100th window
Massive Attack


90年代、マッシブ・アタックは英国で最も先進的なバンドとして文字通り孤高の存在だった。これまでの3枚のスタジオアルバムはどれもパイオニア的な傑作で、1991年の『Blue Lines』は英国史上最高のアルバムに数えられるほど賞賛された。だが今では「偉大なバンド」というより、オリジナルメンバー3人のうちでただひとり残った3Dことロバート・デル・ナジャによる「ワンマン・バンド」になっている。
本作は(少なくとも名義上は)マッシブ・アタックの4作目のアルバムだが、実質的にはデル・ナジャのソロデビュー・アルバムと言っていい。だが皮肉にも、ダディGとマッシュルームの低音のゆったりとしたラップがエリザベス・フレイザーとシニード・オコナーのはかないボーカルに代わったことを除けば、本作はこれまでのアルバムと同じく、まぎれもなくマッシブ・アタックらしいサウンドを響かせている。

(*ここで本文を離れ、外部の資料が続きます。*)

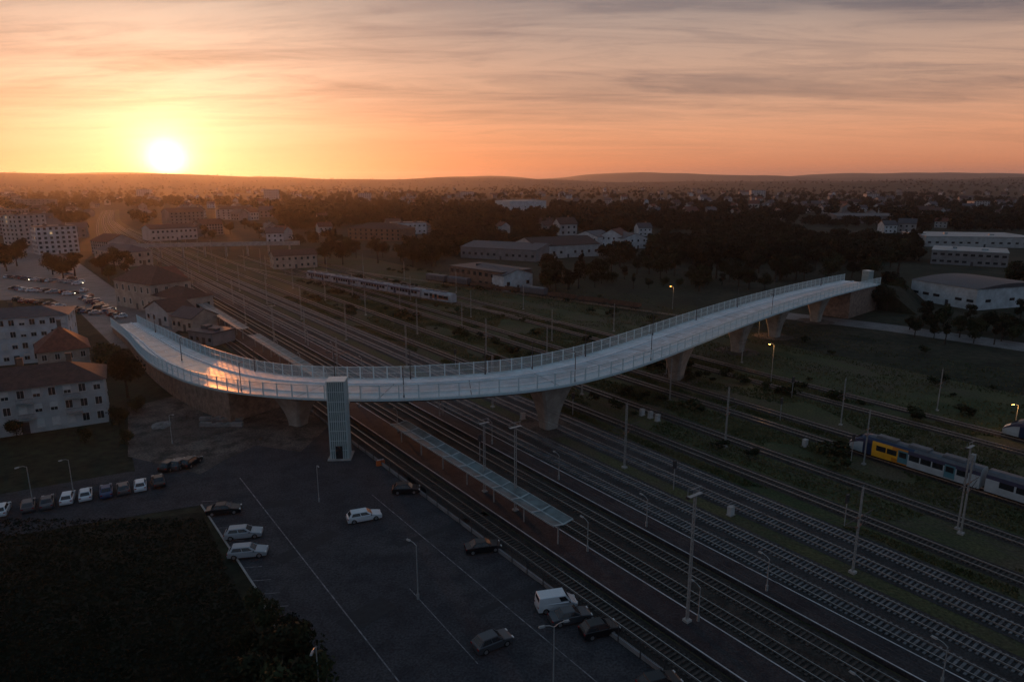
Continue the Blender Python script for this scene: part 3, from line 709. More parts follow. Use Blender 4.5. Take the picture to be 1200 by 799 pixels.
for i, (a, b2, h, rh, lb) in enumerate([((672,289),(700,291),7.5,3.5,'left white gabled house beyond the dark-roofed warehouse'), ((704,290),(728,291),8.5,4,'middle white gabled house beyond the dark-roofed warehouse'), ((730,292),(758,291),7,3.2,'right white gabled house beyond the dark-roofed warehouse')]):
    building(P(*a), P(*b2), 20, h, lb, 'house', 'house', 'gable', rh, 'wallw', 'roofr' if i == 1 else 'roofg', 2, 4, 1.2, 1.4, ridge='y', lit=.05)
building(P(408,281), P(470,283), 24, 9, 'brown three-storey building in the middle distance left of centre', 'building', 'building', 'hip', 4, 'wallbr', 'roofb', 3, 10, 1.4, 1.6)
building(P(462,275), P(500,274), 20, 9.5, 'white flat building right of the brown three-storey one', 'building', 'building', 'flat', 0, 'wallw', 'roofg', 2, 7, 1.6, 1.4)
building(P(178,283), P(232,280), 22, 9, 'pale long building on the left behind the station tracks', 'building', 'building', 'gable', 3, 'walla', 'roofb', 2, 10, 1.5, 1.6)
building(P(1066,350), P(1142,364), 36, 7.6, 'white warehouse with low curved grey roof right of the bridge end', 'warehouse', 'warehouse', 'arch', 1.5, 'wallw', 'roofg', 1, 6, 2.6, 1.0, over=.3, side=3)
building(P(1084,289), P(1215,291), 46, 7.0, 'long pale teal-roofed factory hall at far right', 'factory', 'factory_hall', 'flat', 0, 'walla', 'roofl', 1, 14, 2, 1.2)
building(P(1090,309), P(1180,314), 30, 7.5, 'pale flat-roofed factory hall in front of the longest one', 'factory', 'factory_hall', 'flat', 0, 'wallg', 'roofl', 2, 10, 2, 1.2)
building(P(980,262), P(1050,262), 40, 8, 'wide pale hall among the trees right of centre', 'hall', 'hall', 'gable', 2.0, 'wallm', 'roofg', 1, 8, 2, 1.5)
building(P(598,248), P(640,247), 50, 15, 'white distant warehouse glowing pale above the woods', 'warehouse', 'warehouse', 'flat', 0, 'wallw', 'roofl', 1, 6, 2, 1.5)

def small_house(wall, roof, lb):
    r = empty('house', (0,0,0), 0, lb, 'house')
    b = MB(); b.box(0,0,-.5,11,9,6.9)
    for x in (-5.5, 5.5): b.add([(x,-4.5,6.4),(x,4.5,6.4),(x,0,9.6)], [(0,1,2)])
    b.build('wall', M[wall], r)
    b = MB(); b.loft([[(x,-5,6.2),(x,0,9.7),(x,5,6.2),(x,5,6.45),(x,0,9.95),(x,-5,6.45)] for x in (-6,6)])
    rf = b.build('roof', M[roof], r); b = MB(); b.box(2.5,1,8.1,.9,.8,2.8); b.build('chimney', M['wallbr'], rf)
    for x in (-3.6,0,3.6):
        for z in (1, 4):
            b = MB(); b.box(x,-4.53,z,1.2,.08,1.3); b.build('window', M['win'], r)
    return r
HP = [small_house('walla','roofr','pale gabled house with red roof in the distant town'), small_house('wallm','roofb','muted gabled house with brown roof in the distant town'), small_house('wallw','roofg','white gabled house with slate roof in the distant town'), small_house('wallm','roofg','muted gabled house with slate roof in the distant town')]
for h in HP: h['group'] = 'houses of the distant town'
HB = []
hp = [0]*4
zones = [(760,1230,223,258,116), (300,760,222,242,62), (-20,320,221,262,76), (430,760,256,280,8), (1030,1230,262,285,6), (-20,120,250,292,16), (220,400,262,285,8)]
for (u0,u1,v0,v1,n) in zones:
    for _ in range(n):
        u = random.uniform(u0,u1); v = v0+(v1-v0)*random.random()
        if u > 1078 and v > 268: continue
        p = P(u, v); p.z = hill(p.x, p.y)
        if on_tracks(p, 30, 116): continue
        k = random.choice((0,1,1,2,3,3)); rz = random.choice((0,.4,-.5,1.3,2.0))+random.uniform(-.2,.2)
        sc = random.uniform(.9, 1.5); HB.append((u,v))
        if not hp[k]: HP[k].location = p; HP[k].rotation_euler = (0,0,rz); hp[k] = 1
        else: dup(HP[k], p, rz, sc=sc)
for u, v, wd, hh, lb in ((1015,236,30,16,'rightmost but one pale tall block in the distant town'), (1140,248,26,15,'rightmost pale tall block in the distant town'), (880,232,40,20,'widest pale block right of centre in the distant town'), (310,236,30,26,'tall tower block standing dark against the plain on the left'), (160,230,40,20,'leftmost pale tall block in the distant town'), (540,232,36,16,'pale tall block in the distance at the centre'), (420,236,28,18,'pale tall block in the distance between left and centre')):
    building(P(u,v), P(u,v)+Vector((wd,3,0)), 14, hh, lb, 'apartment block', 'apartment_block', 'flat', 0, 'walla', 'roofg', 5, 6, 2, 1.6, door=False)

fa, fb = P(150,303), P(352,299); fd = fb-fa; fl_ = fd.length
ob = empty('footbridge', (fa.x, fa.y, 0), math.atan2(fd.y, fd.x), 'old straight concrete footbridge crossing the tracks behind the station', 'footbridge')
b = MB(); b.box(fl_/2,0,6.4,fl_,3.6,1.0); b.build('deck', M['concrete'], ob)
for y in (-1.75, 1.75):
    b = MB(); b.box(fl_/2,y,7.45,fl_,.12,1.2); b.build('parapet', M['concrete'], ob)
for k in range(8):
    b = MB(); b.box(fl_*(k+.5)/8,0,0,.9,2.4,6.4); b.build('pier', M['pier'], ob)

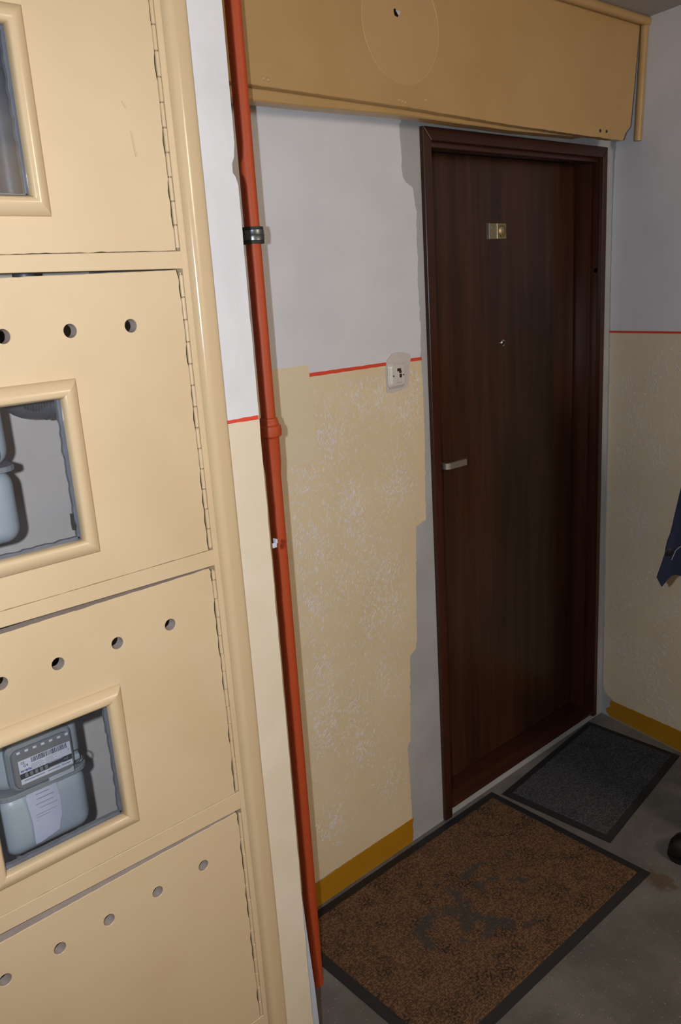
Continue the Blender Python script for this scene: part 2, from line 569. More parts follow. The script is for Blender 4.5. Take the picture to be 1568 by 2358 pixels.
# right wall
wr = plate('wall_right', [(YF, 0), (.02, 0), (.02, ZC), (YF, ZC)], -.2, 0, 'yz', MT['plaster'], kind='structure',
           label='painted right wall')
wr.location.x = XR
wr.rotation_euler.z = math.radians(-10.5)      # the wall is not square to the door wall
ye = rough_path([(-.004, ZS), (-.003, 1.8), (-.006, 2.0), (-.012, 2.07), (-.01, ZC)], 90, .003, 21)
def right_plate(name, outer, h, mt, **kw):
    o = plate(name, outer, 0, h, 'yz', mt, None, **kw)
    o.parent = wr
    return o
right_plate('white_paint', [(YF, ZS)] + ye + [(YF, ZC)], .0012, MT['white'], label='white wash above the red line')
yl = rough_path([(-.060, .06), (-.054, .082), (-.036, .086), (-.018, .096), (-.011, .115), (-.009, .13), (-.008, .4), (-.006, .9), (-.004, ZS)], 120, .002, 25)
right_plate('cream_paint', [(YF, .06)] + yl + [(YF, ZS)], .0012, MT['cream_r'], label='cream paint with pale veined pattern')
right_plate('ochre_band', [(YF, .004)] + rough_path([(-.048, .004), (-.030, .016), (-.024, .030), (-.036, .038), (-.048, .046), (-.044, .060), (-.050, .074)], 150, .002, 31)
            + rough_path([(-.050, .074), (-.34, .084), (-.9, .09), (YF, .09)], 60, .002, 33), .0024, MT['ochre'])
right_plate('red_stripe', [(YF, 1.4665), (-.002, 1.4665), (-.002, 1.4735), (YF, 1.4735)], .0022, MT['stripe'])

# the pale second coat of the patterned roller: short brush-like strokes in clusters
def roller_strokes(name, parent, plane, clusters, n, inside, h, mt, seed):
    rnd = random.Random(seed)
    f = MAPS[plane]
    vs, fs = [], []
    made = 0
    while made < n:
        big = rnd.random()
        if big < .72:
            c = rnd.choice(clusters)
            sg = .018 + .022 * rnd.random()
            a, b = rnd.gauss(c[0], sg * 1.0), rnd.gauss(c[1], sg * 1.5)
        else:
            c = rnd.choice(clusters)
            a, b = rnd.gauss(c[0], .075), rnd.gauss(c[1], .085)
        ang = rnd.gauss(math.pi / 2, .75)
        L = rnd.uniform(.004, .013) * (1.7 if rnd.random() < .12 else 1)
        wd = rnd.uniform(.0004, .0010) * (1.5 if big < .4 and rnd.random() < .3 else 1)
        cv = rnd.gauss(0, .55)
        pts = []
        x, y = a, b
        for k in range(5):
            pts.append((x, y, ang))
            ang += cv / 4 + rnd.gauss(0, .12)
            x += math.cos(ang) * L / 4
            y += math.sin(ang) * L / 4
        if not all(inside(p[0], p[1]) for p in pts):
            made += .02
            continue
        i0 = len(vs)
        for k, (x, y, a2) in enumerate(pts):
            w2 = wd * (.25, .9, 1, .8, .2)[k]
            nx, ny = -math.sin(a2) * w2, math.cos(a2) * w2
            hh = h + .0003 * rnd.random()
            vs += [f(x - nx, y - ny, h - .0002), f(x, y, hh + .0002), f(x + nx, y + ny, h - .0002)]
        for k in range(4):
            q = i0 + 3 * k
            fs += [(q, q + 1, q + 4, q + 3), (q + 1, q + 2, q + 5, q + 4)]
        made += 1
    me = bpy.data.meshes.new(name)
    me.from_pydata(vs, [], fs)
    o = link(name, me, mt, None, kind='stuff', label='pale strokes of the patterned roller')
    o.parent = parent
    return o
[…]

本作は不気味なほどに1998年の『Mezzanine』に似通っている。ときには苦しくなるほどに暗く重苦しく張りつめるなかを、デル・ナジャのくすんだ夜の音風景を通してのぞき見ることの許された一条の光が奇妙にゆらめいている。本作には、まるでクラナドがダブワイズのスタイルで演奏しているかのように聴こえるところ(鮮やかな「A Prayer For England」や思いがけないシングル曲「Special Cases」を聴けばわかる)もあれば、夜遅くブリストルの荒れ果てた場所をグリム・リーパーとともに軽快に歩いているかのように聴こえるところもある。
過去の鮮烈な作品のように本作にも新鮮さとオリジナリティーがほしかったが、実際には『Mezzanine』の偏執狂的な陰鬱(いんうつ)さをやり直しているにすぎない。もちろん、それでも本作が素晴らしいことに変わりなく、マッシブ・アタックと同じだけのぬくもりと重苦しさを持ってダークネスを奏でられる者が他にいないのも確かだが、できればアルバムの半分でもそうしたトラックがあればよかったかもしれない。